What the task requires >>
In your copy, leave out the pictures; write out all the data exactly.
+++
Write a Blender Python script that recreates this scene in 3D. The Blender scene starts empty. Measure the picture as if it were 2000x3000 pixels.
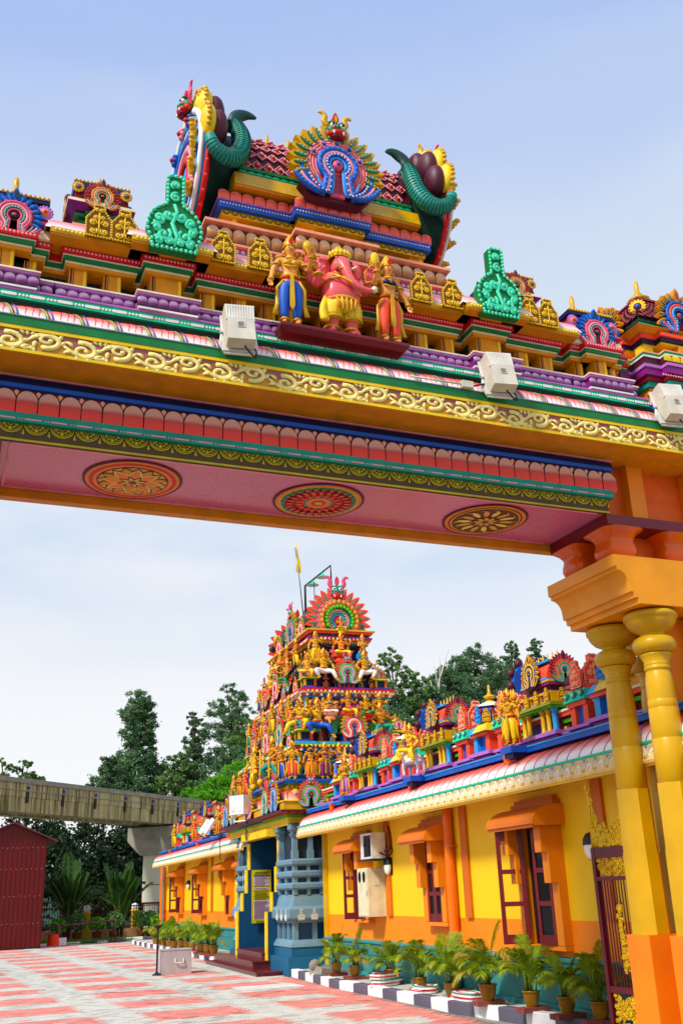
import bpy, bmesh, math, random
from math import sin, cos, pi, radians, sqrt, atan2
from mathutils import Vector, Matrix
random.seed(7)
D = bpy.data
scene = bpy.context.scene
COL = scene.collection

# ---------------------------------------------------------------- camera
cam_data = D.cameras.new('camera')
cam = D.objects.new('camera', cam_data)
COL.objects.link(cam)
cam_data.sensor_fit = 'VERTICAL'
cam_data.sensor_height = 36.0
cam_data.lens = 35.0
cam_data.clip_start = 0.1
cam_data.clip_end = 3000
PITCH, YAW, ROLL = radians(20.85), radians(19.5), radians(-2.15)
fw = Vector((sin(YAW)*cos(PITCH), cos(YAW)*cos(PITCH), sin(PITCH)))
rt = Vector((cos(YAW), -sin(YAW), 0))
up = rt.cross(fw)
r2 = rt*cos(ROLL) + up*sin(ROLL)
u2 = up*cos(ROLL) - rt*sin(ROLL)
cam.matrix_world = Matrix(((r2.x, u2.x, -fw.x, 0), (r2.y, u2.y, -fw.y, 0), (r2.z, u2.z, -fw.z, 1.65), (0, 0, 0, 1)))
scene.camera = cam

# ---------------------------------------------------------------- sky, sun, exposure
SUN_EL, SUN_AZ = radians(47), atan2(-0.88, -0.47)
world = D.worlds.new('World')
scene.world = world
world.use_nodes = True
wn, wl = world.node_tree.nodes, world.node_tree.links
wn.clear()
w_out = wn.new('ShaderNodeOutputWorld')
w_bg = wn.new('ShaderNodeBackground')
w_bg.inputs['Strength'].default_value = 0.15
sky = wn.new('ShaderNodeTexSky')
sky.sky_type = 'NISHITA'
sky.sun_disc = False
sky.sun_elevation = SUN_EL
sky.sun_rotation = SUN_AZ
sky.air_density = 1.0
sky.dust_density = 1.5
sky.ozone_density = 2.0
tc = wn.new('ShaderNodeTexCoord')
sep = wn.new('ShaderNodeSeparateXYZ')
wl.new(tc.outputs['Generated'], sep.inputs[0])
# thin high veil everywhere, thick white cloud near the horizon, broken by soft noise
mp = wn.new('ShaderNodeMapping')
mp.inputs['Scale'].default_value = (1.6, 1.6, 5.0)
wl.new(tc.outputs['Generated'], mp.inputs[0])
nz = wn.new('ShaderNodeTexNoise')
nz.inputs['Scale'].default_value = 1.5
nz.inputs['Detail'].default_value = 5
nz.inputs['Roughness'].default_value = 0.5
wl.new(mp.outputs[0], nz.inputs[0])
madd = wn.new('ShaderNodeMath'); madd.operation = 'MULTIPLY_ADD'
wl.new(nz.outputs[0], madd.inputs[0]); madd.inputs[1].default_value = 0.14
wl.new(sep.outputs['Z'], madd.inputs[2])
ramp = wn.new('ShaderNodeValToRGB')
ramp.color_ramp.interpolation = 'EASE'
e = ramp.color_ramp.elements          # colour of the veil by height: white cloud low down, pale blue above
e[0].position = 0.20; e[0].color = (.98, .98, .98, 1)
e[1].position = 1.0; e[1].color = (0.34, 0.48, 0.95, 1)
for p, v in ((0.27, (.95, .955, .965)), (0.33, (.82, .875, .95)), (0.40, (.67, .78, .94)), (0.50, (.68, .79, .94)), (0.58, (.74, .83, .94)), (0.66, (.68, .78, .95)), (0.74, (.54, .67, .95)), (0.82, (.43, .57, .95))):
    q = e.new(p); q.color = (*v, 1)
wl.new(madd.outputs[0], ramp.inputs[0])
gain = wn.new('ShaderNodeVectorMath'); gain.operation = 'SCALE'; gain.inputs['Scale'].default_value = 6.9
wl.new(ramp.outputs[0], gain.inputs[0])
mix = wn.new('ShaderNodeMix'); mix.data_type = 'RGBA'
mix.inputs[0].default_value = 0.86
wl.new(sky.outputs[0], mix.inputs[6])
# soft white cloud banks low in the sky
mp3 = wn.new('ShaderNodeMapping'); mp3.inputs['Scale'].default_value = (1.3, 1.3, 4.2); mp3.inputs['Location'].default_value = (.35, .2, .1)
wl.new(tc.outputs['Generated'], mp3.inputs[0])
nz3 = wn.new('ShaderNodeTexNoise'); nz3.inputs['Scale'].default_value = 1.7; nz3.inputs['Detail'].default_value = 6; nz3.inputs['Roughness'].default_value = .55
wl.new(mp3.outputs[0], nz3.inputs[0])
cr3 = wn.new('ShaderNodeMapRange'); cr3.interpolation_type = 'SMOOTHSTEP'
cr3.inputs[1].default_value = .42; cr3.inputs[2].default_value = .66; cr3.inputs[3].default_value = 0; cr3.inputs[4].default_value = .8
wl.new(nz3.outputs[0], cr3.inputs[0])
lo = wn.new('ShaderNodeMapRange'); lo.inputs[1].default_value = .50; lo.inputs[2].default_value = .30; lo.inputs[3].default_value = .12; lo.inputs[4].default_value = 1
wl.new(sep.outputs['Z'], lo.inputs[0])
mu3 = wn.new('ShaderNodeMath'); mu3.operation = 'MULTIPLY'; wl.new(cr3.outputs[0], mu3.inputs[0]); wl.new(lo.outputs[0], mu3.inputs[1])
mix3 = wn.new('ShaderNodeMix'); mix3.data_type = 'RGBA'
wl.new(mu3.outputs[0], mix3.inputs[0]); wl.new(gain.outputs[0], mix3.inputs[6]); mix3.inputs[7].default_value = (6.6, 6.65, 6.75, 1)
wl.new(mix3.outputs[2], mix.inputs[7])
wl.new(mix.outputs[2], w_bg.inputs[0])
wl.new(w_bg.outputs[0], w_out.inputs[0])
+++
Solution for this exercise >>
Write a Blender Python script that recreates this scene in 3D. The Blender scene starts empty. Measure the picture as if it were 2000x3000 pixels.
import bpy, bmesh, math, random
from math import sin, cos, pi, radians, sqrt, atan2
from mathutils import Vector, Matrix
random.seed(7)
D = bpy.data
scene = bpy.context.scene
COL = scene.collection

# ---------------------------------------------------------------- camera
cam_data = D.cameras.new('camera')
cam = D.objects.new('camera', cam_data)
COL.objects.link(cam)
cam_data.sensor_fit = 'VERTICAL'
cam_data.sensor_height = 36.0
cam_data.lens = 35.0
cam_data.clip_start = 0.1
cam_data.clip_end = 3000
PITCH, YAW, ROLL = radians(20.85), radians(19.5), radians(-2.15)
fw = Vector((sin(YAW)*cos(PITCH), cos(YAW)*cos(PITCH), sin(PITCH)))
rt = Vector((cos(YAW), -sin(YAW), 0))
up = rt.cross(fw)
r2 = rt*cos(ROLL) + up*sin(ROLL)
u2 = up*cos(ROLL) - rt*sin(ROLL)
cam.matrix_world = Matrix(((r2.x, u2.x, -fw.x, 0), (r2.y, u2.y, -fw.y, 0), (r2.z, u2.z, -fw.z, 1.65), (0, 0, 0, 1)))
scene.camera = cam

# ---------------------------------------------------------------- sky, sun, exposure
SUN_EL, SUN_AZ = radians(47), atan2(-0.88, -0.47)
world = D.worlds.new('World')
scene.world = world
world.use_nodes = True
wn, wl = world.node_tree.nodes, world.node_tree.links
wn.clear()
w_out = wn.new('ShaderNodeOutputWorld')
w_bg = wn.new('ShaderNodeBackground')
w_bg.inputs['Strength'].default_value = 0.15
sky = wn.new('ShaderNodeTexSky')
sky.sky_type = 'NISHITA'
sky.sun_disc = False
sky.sun_elevation = SUN_EL
sky.sun_rotation = SUN_AZ
sky.air_density = 1.0
sky.dust_density = 1.5
sky.ozone_density = 2.0
tc = wn.new('ShaderNodeTexCoord')
sep = wn.new('ShaderNodeSeparateXYZ')
wl.new(tc.outputs['Generated'], sep.inputs[0])
# thin high veil everywhere, thick white cloud near the horizon, broken by soft noise
mp = wn.new('ShaderNodeMapping')
mp.inputs['Scale'].default_value = (1.6, 1.6, 5.0)
wl.new(tc.outputs['Generated'], mp.inputs[0])
nz = wn.new('ShaderNodeTexNoise')
nz.inputs['Scale'].default_value = 1.5
nz.inputs['Detail'].default_value = 5
nz.inputs['Roughness'].default_value = 0.5
wl.new(mp.outputs[0], nz.inputs[0])
madd = wn.new('ShaderNodeMath'); madd.operation = 'MULTIPLY_ADD'
wl.new(nz.outputs[0], madd.inputs[0]); madd.inputs[1].default_value = 0.14
wl.new(sep.outputs['Z'], madd.inputs[2])
ramp = wn.new('ShaderNodeValToRGB')
ramp.color_ramp.interpolation = 'EASE'
e = ramp.color_ramp.elements          # colour of the veil by height: white cloud low down, pale blue above
e[0].position = 0.20; e[0].color = (.98, .98, .98, 1)
e[1].position = 1.0; e[1].color = (0.34, 0.48, 0.95, 1)
for p, v in ((0.27, (.95, .955, .965)), (0.33, (.82, .875, .95)), (0.40, (.67, .78, .94)), (0.50, (.68, .79, .94)), (0.58, (.74, .83, .94)), (0.66, (.68, .78, .95)), (0.74, (.54, .67, .95)), (0.82, (.43, .57, .95))):
    q = e.new(p); q.color = (*v, 1)
wl.new(madd.outputs[0], ramp.inputs[0])
gain = wn.new('ShaderNodeVectorMath'); gain.operation = 'SCALE'; gain.inputs['Scale'].default_value = 6.9
wl.new(ramp.outputs[0], gain.inputs[0])
mix = wn.new('ShaderNodeMix'); mix.data_type = 'RGBA'
mix.inputs[0].default_value = 0.86
wl.new(sky.outputs[0], mix.inputs[6])
# soft white cloud banks low in the sky
mp3 = wn.new('ShaderNodeMapping'); mp3.inputs['Scale'].default_value = (1.3, 1.3, 4.2); mp3.inputs['Location'].default_value = (.35, .2, .1)
wl.new(tc.outputs['Generated'], mp3.inputs[0])
nz3 = wn.new('ShaderNodeTexNoise'); nz3.inputs['Scale'].default_value = 1.7; nz3.inputs['Detail'].default_value = 6; nz3.inputs['Roughness'].default_value = .55
wl.new(mp3.outputs[0], nz3.inputs[0])
cr3 = wn.new('ShaderNodeMapRange'); cr3.interpolation_type = 'SMOOTHSTEP'
cr3.inputs[1].default_value = .42; cr3.inputs[2].default_value = .66; cr3.inputs[3].default_value = 0; cr3.inputs[4].default_value = .8
wl.new(nz3.outputs[0], cr3.inputs[0])
lo = wn.new('ShaderNodeMapRange'); lo.inputs[1].default_value = .50; lo.inputs[2].default_value = .30; lo.inputs[3].default_value = .12; lo.inputs[4].default_value = 1
wl.new(sep.outputs['Z'], lo.inputs[0])
mu3 = wn.new('ShaderNodeMath'); mu3.operation = 'MULTIPLY'; wl.new(cr3.outputs[0], mu3.inputs[0]); wl.new(lo.outputs[0], mu3.inputs[1])
mix3 = wn.new('ShaderNodeMix'); mix3.data_type = 'RGBA'
wl.new(mu3.outputs[0], mix3.inputs[0]); wl.new(gain.outputs[0], mix3.inputs[6]); mix3.inputs[7].default_value = (6.6, 6.65, 6.75, 1)
wl.new(mix3.outputs[2], mix.inputs[7])
wl.new(mix.outputs[2], w_bg.inputs[0])
wl.new(w_bg.outputs[0], w_out.inputs[0])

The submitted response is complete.